Conventional banks in Bangladesh do not make such small loans. Banks in the United States typically do not make loans of even a few hundred dollars and none would do so without any collateral, which Grameen Bank does not require.

But Yunus said he believes the concept of lending to the very poor can work in Arkansas or anywhere else. The Good Faith Fund helps families buy houses, start businesses and go to college, said Angela Duran, president of the fund.

When the fund started, it had a microlending model that made loans to the very poor, Duran said. That continued for about 10 years, Duran said.

“In the end we were not able to make it work for financial reasons,” Duran said.

Even though the nonprofit organization could not continue to make the relatively small loans, its parent company, Southern Bancorp, a for-profit bank company, took over the program.

Southern Bancorp makes loans through its banks in Arkadelphia, in Helena-West Helena and in Mississippi, said Phil Baldwin, chief financial officer of Southern Bancorp.

The bank has no minimum loan, unlike most other banks.

“We make hundreds of loans a month [of less than $1,000],” Baldwin said. “To my knowledge, we’re the largest microlending bank in the country. We have $30 million to $40 million in microloans. And all of that did start with [Yunus] coming to Arkansas in the 1980s.”

Yunus received his doctorate of in economics from Vanderbilt University in 1969. He later taught at Middle Tennessee State University for three years before returning to Bangladesh to teach economics at Chittagong University in 1972.

“The one thing that makes [Yunus] so powerful and special was that he had the vision and the heart to understand what it means to be poor,” Clemons told the crowd of about 140 at the Little Rock Hilton. “It is humiliating to be hungry. It is humiliating to not be able to care for yourself. It is even more hurtful to watch your parents with three jobs not be able to do it, still. And it is very hard at those moments not to believe that your self-worth is wrapped up in your materialistic circumstances.”

“He has seen poverty in its most extreme form, death,” Clemons said. “One of the most unforgivable forms of death is starvation.”

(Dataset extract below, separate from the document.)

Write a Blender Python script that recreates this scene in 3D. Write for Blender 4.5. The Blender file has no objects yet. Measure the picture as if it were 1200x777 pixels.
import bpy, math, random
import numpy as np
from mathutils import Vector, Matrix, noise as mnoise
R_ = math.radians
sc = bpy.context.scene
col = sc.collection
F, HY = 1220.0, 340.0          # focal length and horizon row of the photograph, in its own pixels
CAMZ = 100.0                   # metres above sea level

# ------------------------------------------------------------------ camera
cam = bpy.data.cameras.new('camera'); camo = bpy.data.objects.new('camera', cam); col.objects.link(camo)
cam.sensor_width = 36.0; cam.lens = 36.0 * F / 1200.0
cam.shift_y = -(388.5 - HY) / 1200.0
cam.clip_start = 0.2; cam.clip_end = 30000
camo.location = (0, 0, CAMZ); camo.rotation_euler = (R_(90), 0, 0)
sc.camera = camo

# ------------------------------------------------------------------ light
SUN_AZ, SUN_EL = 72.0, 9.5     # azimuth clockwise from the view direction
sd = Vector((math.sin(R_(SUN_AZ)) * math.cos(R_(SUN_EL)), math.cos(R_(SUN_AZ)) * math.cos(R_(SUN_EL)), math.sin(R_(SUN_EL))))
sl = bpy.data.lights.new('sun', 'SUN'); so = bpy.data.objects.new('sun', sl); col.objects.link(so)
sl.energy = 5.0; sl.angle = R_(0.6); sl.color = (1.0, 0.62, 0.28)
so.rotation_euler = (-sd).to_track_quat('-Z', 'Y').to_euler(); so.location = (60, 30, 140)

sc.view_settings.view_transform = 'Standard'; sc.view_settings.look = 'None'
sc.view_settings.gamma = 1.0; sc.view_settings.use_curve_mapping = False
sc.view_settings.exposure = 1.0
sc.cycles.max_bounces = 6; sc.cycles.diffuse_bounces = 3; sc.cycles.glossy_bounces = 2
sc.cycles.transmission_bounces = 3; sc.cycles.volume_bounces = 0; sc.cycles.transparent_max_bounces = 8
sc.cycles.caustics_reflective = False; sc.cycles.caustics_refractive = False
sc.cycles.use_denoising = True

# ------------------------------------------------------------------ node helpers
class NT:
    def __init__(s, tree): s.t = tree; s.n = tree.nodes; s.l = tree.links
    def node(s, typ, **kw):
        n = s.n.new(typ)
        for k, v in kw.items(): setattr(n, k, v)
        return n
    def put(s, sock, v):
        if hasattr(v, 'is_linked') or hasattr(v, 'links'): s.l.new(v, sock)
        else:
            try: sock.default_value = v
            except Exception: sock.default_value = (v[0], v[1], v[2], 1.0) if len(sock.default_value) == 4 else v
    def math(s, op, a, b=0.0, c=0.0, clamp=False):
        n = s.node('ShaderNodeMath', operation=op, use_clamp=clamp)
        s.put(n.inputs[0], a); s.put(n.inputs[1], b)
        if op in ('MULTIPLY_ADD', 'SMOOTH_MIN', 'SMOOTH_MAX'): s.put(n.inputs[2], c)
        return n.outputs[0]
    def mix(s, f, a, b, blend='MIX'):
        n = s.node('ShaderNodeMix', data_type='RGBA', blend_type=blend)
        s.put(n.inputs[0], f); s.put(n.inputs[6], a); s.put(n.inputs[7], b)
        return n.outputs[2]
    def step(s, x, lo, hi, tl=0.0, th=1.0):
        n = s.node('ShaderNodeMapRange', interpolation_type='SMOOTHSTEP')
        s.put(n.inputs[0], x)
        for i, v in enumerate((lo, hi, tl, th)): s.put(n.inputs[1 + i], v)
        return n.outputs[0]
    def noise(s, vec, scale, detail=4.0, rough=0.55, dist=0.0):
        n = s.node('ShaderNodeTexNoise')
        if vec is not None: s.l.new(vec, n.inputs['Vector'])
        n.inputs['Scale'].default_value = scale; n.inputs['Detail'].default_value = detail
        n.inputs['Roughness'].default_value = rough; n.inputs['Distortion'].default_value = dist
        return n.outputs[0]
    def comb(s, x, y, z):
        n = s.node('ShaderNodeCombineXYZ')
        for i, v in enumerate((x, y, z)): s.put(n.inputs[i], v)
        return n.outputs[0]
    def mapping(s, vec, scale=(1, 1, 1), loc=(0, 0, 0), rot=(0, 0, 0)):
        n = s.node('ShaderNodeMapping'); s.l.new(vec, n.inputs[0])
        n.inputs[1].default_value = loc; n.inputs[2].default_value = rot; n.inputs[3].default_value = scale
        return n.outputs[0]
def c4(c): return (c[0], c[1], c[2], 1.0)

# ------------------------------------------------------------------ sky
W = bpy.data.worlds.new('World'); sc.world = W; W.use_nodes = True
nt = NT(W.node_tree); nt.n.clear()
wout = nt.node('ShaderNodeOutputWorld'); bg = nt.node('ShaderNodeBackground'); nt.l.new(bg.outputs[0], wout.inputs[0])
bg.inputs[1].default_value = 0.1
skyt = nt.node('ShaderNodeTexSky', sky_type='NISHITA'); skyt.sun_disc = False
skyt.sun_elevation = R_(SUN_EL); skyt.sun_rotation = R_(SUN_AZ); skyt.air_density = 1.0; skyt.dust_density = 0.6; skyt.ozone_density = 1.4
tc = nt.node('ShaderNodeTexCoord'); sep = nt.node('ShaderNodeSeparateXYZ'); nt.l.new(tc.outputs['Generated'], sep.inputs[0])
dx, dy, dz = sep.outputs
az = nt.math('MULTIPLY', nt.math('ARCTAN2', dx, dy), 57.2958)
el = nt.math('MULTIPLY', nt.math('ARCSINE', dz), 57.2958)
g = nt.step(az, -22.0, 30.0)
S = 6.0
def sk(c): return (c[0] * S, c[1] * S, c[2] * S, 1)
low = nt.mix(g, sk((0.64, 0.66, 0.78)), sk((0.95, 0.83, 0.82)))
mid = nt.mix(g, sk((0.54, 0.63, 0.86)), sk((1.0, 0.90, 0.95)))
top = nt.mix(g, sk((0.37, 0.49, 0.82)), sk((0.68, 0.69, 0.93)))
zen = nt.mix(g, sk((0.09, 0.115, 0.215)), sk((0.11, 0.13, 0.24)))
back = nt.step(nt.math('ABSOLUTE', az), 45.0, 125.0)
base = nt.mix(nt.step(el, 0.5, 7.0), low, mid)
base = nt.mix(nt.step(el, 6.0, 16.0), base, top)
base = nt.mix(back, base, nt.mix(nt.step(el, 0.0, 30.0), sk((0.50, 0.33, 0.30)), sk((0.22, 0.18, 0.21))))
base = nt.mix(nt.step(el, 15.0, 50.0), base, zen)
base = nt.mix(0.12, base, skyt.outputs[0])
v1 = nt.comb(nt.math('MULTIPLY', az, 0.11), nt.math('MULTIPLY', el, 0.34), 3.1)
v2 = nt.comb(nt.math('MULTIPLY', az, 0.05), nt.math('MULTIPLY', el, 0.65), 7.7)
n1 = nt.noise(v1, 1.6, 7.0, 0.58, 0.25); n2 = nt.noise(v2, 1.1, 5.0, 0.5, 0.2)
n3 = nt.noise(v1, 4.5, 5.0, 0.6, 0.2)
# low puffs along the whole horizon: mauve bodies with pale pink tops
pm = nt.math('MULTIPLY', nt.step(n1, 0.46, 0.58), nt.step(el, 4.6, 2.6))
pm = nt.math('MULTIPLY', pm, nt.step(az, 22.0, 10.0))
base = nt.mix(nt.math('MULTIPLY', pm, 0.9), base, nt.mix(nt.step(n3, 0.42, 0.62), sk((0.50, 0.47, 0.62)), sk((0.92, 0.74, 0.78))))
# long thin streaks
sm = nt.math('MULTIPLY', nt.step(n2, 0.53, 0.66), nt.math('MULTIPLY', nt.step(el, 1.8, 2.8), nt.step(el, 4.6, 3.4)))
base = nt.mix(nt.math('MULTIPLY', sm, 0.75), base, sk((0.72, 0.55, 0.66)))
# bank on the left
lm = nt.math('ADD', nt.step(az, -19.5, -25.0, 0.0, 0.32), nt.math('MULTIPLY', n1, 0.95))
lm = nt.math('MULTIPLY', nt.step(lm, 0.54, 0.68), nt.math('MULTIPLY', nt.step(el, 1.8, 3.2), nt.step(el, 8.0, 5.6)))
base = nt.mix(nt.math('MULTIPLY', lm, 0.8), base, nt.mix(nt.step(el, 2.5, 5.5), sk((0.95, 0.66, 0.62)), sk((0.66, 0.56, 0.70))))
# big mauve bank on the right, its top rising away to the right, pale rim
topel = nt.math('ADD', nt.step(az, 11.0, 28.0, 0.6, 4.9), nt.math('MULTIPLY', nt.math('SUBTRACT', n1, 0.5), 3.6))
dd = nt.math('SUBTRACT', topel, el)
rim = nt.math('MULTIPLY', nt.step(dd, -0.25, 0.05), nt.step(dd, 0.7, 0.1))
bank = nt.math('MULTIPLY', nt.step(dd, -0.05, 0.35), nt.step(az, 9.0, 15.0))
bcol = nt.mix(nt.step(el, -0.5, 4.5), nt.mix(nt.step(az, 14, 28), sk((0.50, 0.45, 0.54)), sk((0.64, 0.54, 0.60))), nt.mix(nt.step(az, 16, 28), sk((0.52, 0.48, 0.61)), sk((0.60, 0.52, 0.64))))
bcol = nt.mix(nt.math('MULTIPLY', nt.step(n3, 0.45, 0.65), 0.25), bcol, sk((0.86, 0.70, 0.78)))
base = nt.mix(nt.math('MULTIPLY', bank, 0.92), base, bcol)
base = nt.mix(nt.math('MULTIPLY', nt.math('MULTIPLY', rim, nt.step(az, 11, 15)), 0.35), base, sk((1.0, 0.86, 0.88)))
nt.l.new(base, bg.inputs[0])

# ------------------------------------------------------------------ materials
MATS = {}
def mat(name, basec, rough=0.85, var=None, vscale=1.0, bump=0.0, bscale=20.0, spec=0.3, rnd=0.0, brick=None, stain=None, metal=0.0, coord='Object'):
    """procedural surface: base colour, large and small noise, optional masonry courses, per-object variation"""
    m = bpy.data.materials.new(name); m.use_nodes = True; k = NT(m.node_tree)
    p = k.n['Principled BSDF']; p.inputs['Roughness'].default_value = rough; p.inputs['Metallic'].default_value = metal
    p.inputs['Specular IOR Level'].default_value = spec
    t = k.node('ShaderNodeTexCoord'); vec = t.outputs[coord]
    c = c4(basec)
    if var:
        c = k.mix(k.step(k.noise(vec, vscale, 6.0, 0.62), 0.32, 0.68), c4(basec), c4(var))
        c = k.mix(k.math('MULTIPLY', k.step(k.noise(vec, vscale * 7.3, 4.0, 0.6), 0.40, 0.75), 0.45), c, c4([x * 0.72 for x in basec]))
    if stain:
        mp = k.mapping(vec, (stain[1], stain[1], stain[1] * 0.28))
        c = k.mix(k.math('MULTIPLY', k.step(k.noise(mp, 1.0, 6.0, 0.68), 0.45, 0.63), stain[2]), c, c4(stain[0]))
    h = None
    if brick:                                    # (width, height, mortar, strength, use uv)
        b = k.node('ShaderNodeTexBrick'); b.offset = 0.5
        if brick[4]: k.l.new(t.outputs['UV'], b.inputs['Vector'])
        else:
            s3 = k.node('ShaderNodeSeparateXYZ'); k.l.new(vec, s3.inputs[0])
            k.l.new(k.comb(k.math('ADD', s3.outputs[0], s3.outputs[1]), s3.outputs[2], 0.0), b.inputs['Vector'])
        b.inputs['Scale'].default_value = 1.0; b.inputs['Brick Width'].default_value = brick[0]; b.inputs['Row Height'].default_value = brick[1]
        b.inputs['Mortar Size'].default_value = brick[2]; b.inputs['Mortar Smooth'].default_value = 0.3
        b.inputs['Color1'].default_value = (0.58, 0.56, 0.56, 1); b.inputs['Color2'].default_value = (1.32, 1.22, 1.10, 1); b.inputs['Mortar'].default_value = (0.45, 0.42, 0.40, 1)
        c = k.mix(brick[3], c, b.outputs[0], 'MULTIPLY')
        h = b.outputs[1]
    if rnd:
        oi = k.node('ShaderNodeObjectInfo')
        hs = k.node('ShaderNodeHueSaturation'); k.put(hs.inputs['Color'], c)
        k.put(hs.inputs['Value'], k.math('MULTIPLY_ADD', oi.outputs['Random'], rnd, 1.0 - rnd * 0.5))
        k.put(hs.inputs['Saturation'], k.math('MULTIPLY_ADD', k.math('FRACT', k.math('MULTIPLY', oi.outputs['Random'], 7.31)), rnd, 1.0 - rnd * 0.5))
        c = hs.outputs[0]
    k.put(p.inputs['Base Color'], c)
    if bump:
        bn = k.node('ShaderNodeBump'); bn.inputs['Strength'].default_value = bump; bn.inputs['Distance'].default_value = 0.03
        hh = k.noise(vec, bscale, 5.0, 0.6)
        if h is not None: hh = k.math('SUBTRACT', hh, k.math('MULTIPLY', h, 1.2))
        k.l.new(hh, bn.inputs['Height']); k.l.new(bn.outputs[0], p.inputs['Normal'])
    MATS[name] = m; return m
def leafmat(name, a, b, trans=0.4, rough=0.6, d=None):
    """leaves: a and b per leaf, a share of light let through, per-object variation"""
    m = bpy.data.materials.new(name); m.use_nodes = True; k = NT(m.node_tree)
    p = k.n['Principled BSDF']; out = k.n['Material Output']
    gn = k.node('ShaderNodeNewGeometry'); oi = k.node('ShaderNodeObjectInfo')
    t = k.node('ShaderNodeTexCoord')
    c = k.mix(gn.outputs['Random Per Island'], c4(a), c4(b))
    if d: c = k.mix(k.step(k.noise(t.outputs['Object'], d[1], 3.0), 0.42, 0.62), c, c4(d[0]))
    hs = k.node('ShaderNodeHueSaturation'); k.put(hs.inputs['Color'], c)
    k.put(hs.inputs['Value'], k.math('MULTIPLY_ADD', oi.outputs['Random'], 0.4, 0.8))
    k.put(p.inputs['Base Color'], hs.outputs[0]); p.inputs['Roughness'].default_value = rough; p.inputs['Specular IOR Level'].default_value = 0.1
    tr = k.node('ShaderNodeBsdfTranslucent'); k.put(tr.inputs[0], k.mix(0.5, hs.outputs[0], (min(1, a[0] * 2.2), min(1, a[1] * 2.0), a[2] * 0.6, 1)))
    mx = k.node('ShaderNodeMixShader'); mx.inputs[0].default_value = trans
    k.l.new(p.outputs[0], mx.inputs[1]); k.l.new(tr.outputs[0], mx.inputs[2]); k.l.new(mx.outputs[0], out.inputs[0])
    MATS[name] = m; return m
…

It was that environment that prompted Yunus to consider how to help the poorest in Bangladesh, which was suffering a severe famine.

He began by doing research in a village to determine the poorest people there. Forty-two of them had borrowed money from loan sharks and could not repay the loans. Yunus asked what they owed and found that it was only $27.

“I had this brand-new Ph.D. from Vanderbilt, but I had no idea what goes on in anybody’s village,” Yunus said. “None of this was in the classrooms or in the textbooks. But I thought I could do something about it. One way was to give that money from my pocket. Then they could return the money to the moneylenders and they would be free.”

When he returned to the village, the people looked at him differently, Yunus said.

‘ANGEL FROM HEAVEN’

“They looked at me as if I was an angel from heaven,” Yunus said. “So I thought, if it only takes $27 to become an angel, don’t you want to do more of it? It would make so many more people so happy.”

Grameen Bank now has about 7.5 million borrowers in almost 80,000 villages in Bangladesh.

The women borrowers take “tiny little loans and with them become self-employed and change their lives,” Yunus said.

Four years ago Grameen Bank started a program of loaning money to the beggars in Bangladesh.

“One cannot be poorer than a beggar,” Yunus said.

Grameen Bank has made loans to about 100,000 beggars. It also gives the beggars toys, cookies and candy they can sell to people to as they go house to house begging, Yunus said. Some have become personal shoppers for families in Bangladesh, Yunus said.

Yunus said more than 10,000 of the beggars have quit begging completely.